Learning demonstrations, however, will provide improved understanding of the impact of various climatic conditions on fuel cell performance and durability. Such data are crucial to resolving system barriers such as water and heat management within the fuel cell. At the conclusion of the 5-year demonstration program, the pre-established targets of 2,000 hours durability, 250 mile range and $3.00 per gallon gasoline equivalent are to be met by industry. This demonstration effort will give us the statistical evidence that adequate progress is being made to meet the 2015 criteria of 5,000 hours durability, 300 mile range and $1.50-2.00 per gallon gasoline equivalent. These demonstrations will provide accelerated data that we will need to refocus our future R&D, and will provide the hard data needed to make difficult decisions should we experience a lack of research progress.
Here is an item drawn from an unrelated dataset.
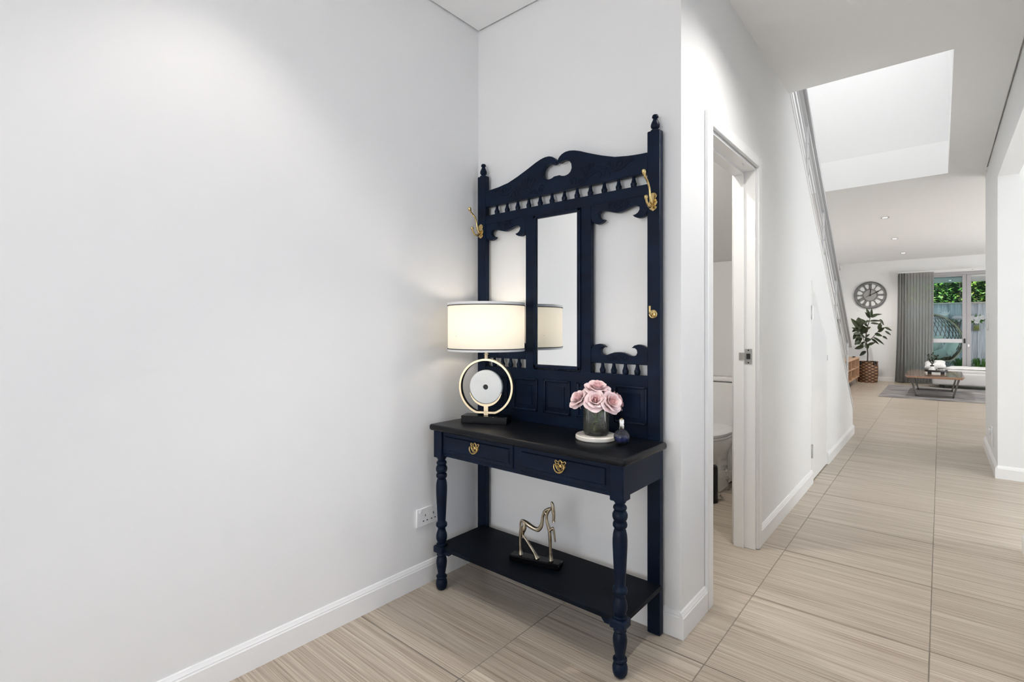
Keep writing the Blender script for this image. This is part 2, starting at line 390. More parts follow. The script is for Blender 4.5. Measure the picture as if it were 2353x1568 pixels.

In a hydrogen economy, we will need multiple and complex interfaces among production, delivery, storage, conversion and end-use. Auto manufacturers, energy companies, and component suppliers will need to work together over the next several years to resolve such issues as the vehicle-infrastructure refueling interfaces. If we are going to make the huge transformation to a hydrogen energy system, it will be private companies, not the government, to make the investment and build the automotive manufacturing infrastructure and hydrogen production and delivery infrastructure. This learning demonstration will reveal potential solutions to overcoming technical and economic hurdles to building infrastructure.

The learning demonstration will also reveal potential safety issues and open a door to cooperation with local jurisdictions on uniform codes and standards. In summary, we believe that limited learning demonstrations, utilizing less than 15 percent of the overall hydrogen program budget and with industry cost-sharing at a 1:1 ratio, will provide us with the practical experience and critical data to ensure that our applied and exploratory research efforts are focused on the right problems.

Conclusion

Mr. Chairman, all the panelists here today will agree that achieving the vision of the hydrogen energy future is a great challenge. It will require careful planning and coordination, public education, technology development, and substantial public and private investments. It will require a broad political consensus and a bipartisan approach. Most of all, it will take leadership and resolve. By being bold and innovative, we can change the way we do business here in America; we can change our dependence upon foreign sources of energy; we can help with the quality of the air; and we can make a fundamental difference for the future of our children. This Committee in particular has been instrumental in providing that kind of leadership over the years, and we look forward to continuing this dialogue in the months and years ahead.

We at the Department of Energy welcome the challenge and opportunity to play a vital role in this Nation's energy future and to support our national security in such a fundamental way. This completes my prepared statement. I would be happy to answer any questions you may have.